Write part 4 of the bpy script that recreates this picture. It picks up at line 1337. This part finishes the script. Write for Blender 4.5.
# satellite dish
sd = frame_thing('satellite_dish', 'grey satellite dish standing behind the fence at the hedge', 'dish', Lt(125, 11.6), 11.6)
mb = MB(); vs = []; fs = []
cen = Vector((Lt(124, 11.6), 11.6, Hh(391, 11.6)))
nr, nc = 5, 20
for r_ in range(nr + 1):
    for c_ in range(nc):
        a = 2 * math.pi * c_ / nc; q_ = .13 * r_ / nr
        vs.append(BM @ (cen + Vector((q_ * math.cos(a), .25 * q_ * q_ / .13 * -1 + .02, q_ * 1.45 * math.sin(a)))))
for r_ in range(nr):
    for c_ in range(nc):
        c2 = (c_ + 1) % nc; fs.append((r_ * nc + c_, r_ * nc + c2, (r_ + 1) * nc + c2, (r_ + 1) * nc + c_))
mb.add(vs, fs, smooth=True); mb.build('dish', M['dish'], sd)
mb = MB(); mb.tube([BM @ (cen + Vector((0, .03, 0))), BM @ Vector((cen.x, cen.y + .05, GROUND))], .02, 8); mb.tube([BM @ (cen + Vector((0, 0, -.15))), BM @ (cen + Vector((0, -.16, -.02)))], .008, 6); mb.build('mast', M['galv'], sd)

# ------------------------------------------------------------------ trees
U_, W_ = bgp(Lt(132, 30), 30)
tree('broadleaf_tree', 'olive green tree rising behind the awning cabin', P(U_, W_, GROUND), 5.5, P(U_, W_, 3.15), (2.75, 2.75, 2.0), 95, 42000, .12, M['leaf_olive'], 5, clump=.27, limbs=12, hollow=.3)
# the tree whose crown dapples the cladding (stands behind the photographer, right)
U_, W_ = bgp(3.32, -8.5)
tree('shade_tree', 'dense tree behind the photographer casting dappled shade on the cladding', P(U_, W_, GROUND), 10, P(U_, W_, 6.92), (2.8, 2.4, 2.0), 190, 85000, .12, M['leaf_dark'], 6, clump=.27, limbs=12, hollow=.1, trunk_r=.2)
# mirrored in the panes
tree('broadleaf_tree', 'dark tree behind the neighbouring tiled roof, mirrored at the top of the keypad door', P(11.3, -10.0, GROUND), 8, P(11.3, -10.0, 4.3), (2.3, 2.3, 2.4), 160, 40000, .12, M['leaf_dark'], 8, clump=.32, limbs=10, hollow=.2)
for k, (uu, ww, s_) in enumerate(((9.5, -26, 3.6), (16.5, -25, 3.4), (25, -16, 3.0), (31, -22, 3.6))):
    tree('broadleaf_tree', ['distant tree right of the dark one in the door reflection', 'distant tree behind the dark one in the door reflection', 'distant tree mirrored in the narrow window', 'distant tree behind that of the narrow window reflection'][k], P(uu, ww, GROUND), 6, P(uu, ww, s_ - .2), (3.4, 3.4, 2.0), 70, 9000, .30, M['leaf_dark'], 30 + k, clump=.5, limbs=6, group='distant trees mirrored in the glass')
+--
Retype the material in full, character for character.

*Task answer*
Write part 4 of the bpy script that recreates this picture. It picks up at line 1337. This part finishes the script. Write for Blender 4.5.
# satellite dish
sd = frame_thing('satellite_dish', 'grey satellite dish standing behind the fence at the hedge', 'dish', Lt(125, 11.6), 11.6)
mb = MB(); vs = []; fs = []
cen = Vector((Lt(124, 11.6), 11.6, Hh(391, 11.6)))
nr, nc = 5, 20
for r_ in range(nr + 1):
    for c_ in range(nc):
        a = 2 * math.pi * c_ / nc; q_ = .13 * r_ / nr
        vs.append(BM @ (cen + Vector((q_ * math.cos(a), .25 * q_ * q_ / .13 * -1 + .02, q_ * 1.45 * math.sin(a)))))
for r_ in range(nr):
    for c_ in range(nc):
        c2 = (c_ + 1) % nc; fs.append((r_ * nc + c_, r_ * nc + c2, (r_ + 1) * nc + c2, (r_ + 1) * nc + c_))
mb.add(vs, fs, smooth=True); mb.build('dish', M['dish'], sd)
mb = MB(); mb.tube([BM @ (cen + Vector((0, .03, 0))), BM @ Vector((cen.x, cen.y + .05, GROUND))], .02, 8); mb.tube([BM @ (cen + Vector((0, 0, -.15))), BM @ (cen + Vector((0, -.16, -.02)))], .008, 6); mb.build('mast', M['galv'], sd)

# ------------------------------------------------------------------ trees
U_, W_ = bgp(Lt(132, 30), 30)
tree('broadleaf_tree', 'olive green tree rising behind the awning cabin', P(U_, W_, GROUND), 5.5, P(U_, W_, 3.15), (2.75, 2.75, 2.0), 95, 42000, .12, M['leaf_olive'], 5, clump=.27, limbs=12, hollow=.3)
# the tree whose crown dapples the cladding (stands behind the photographer, right)
U_, W_ = bgp(3.32, -8.5)
tree('shade_tree', 'dense tree behind the photographer casting dappled shade on the cladding', P(U_, W_, GROUND), 10, P(U_, W_, 6.92), (2.8, 2.4, 2.0), 190, 85000, .12, M['leaf_dark'], 6, clump=.27, limbs=12, hollow=.1, trunk_r=.2)
# mirrored in the panes
tree('broadleaf_tree', 'dark tree behind the neighbouring tiled roof, mirrored at the top of the keypad door', P(11.3, -10.0, GROUND), 8, P(11.3, -10.0, 4.3), (2.3, 2.3, 2.4), 160, 40000, .12, M['leaf_dark'], 8, clump=.32, limbs=10, hollow=.2)
for k, (uu, ww, s_) in enumerate(((9.5, -26, 3.6), (16.5, -25, 3.4), (25, -16, 3.0), (31, -22, 3.6))):
    tree('broadleaf_tree', ['distant tree right of the dark one in the door reflection', 'distant tree behind the dark one in the door reflection', 'distant tree mirrored in the narrow window', 'distant tree behind that of the narrow window reflection'][k], P(uu, ww, GROUND), 6, P(uu, ww, s_ - .2), (3.4, 3.4, 2.0), 70, 9000, .30, M['leaf_dark'], 30 + k, clump=.5, limbs=6, group='distant trees mirrored in the glass')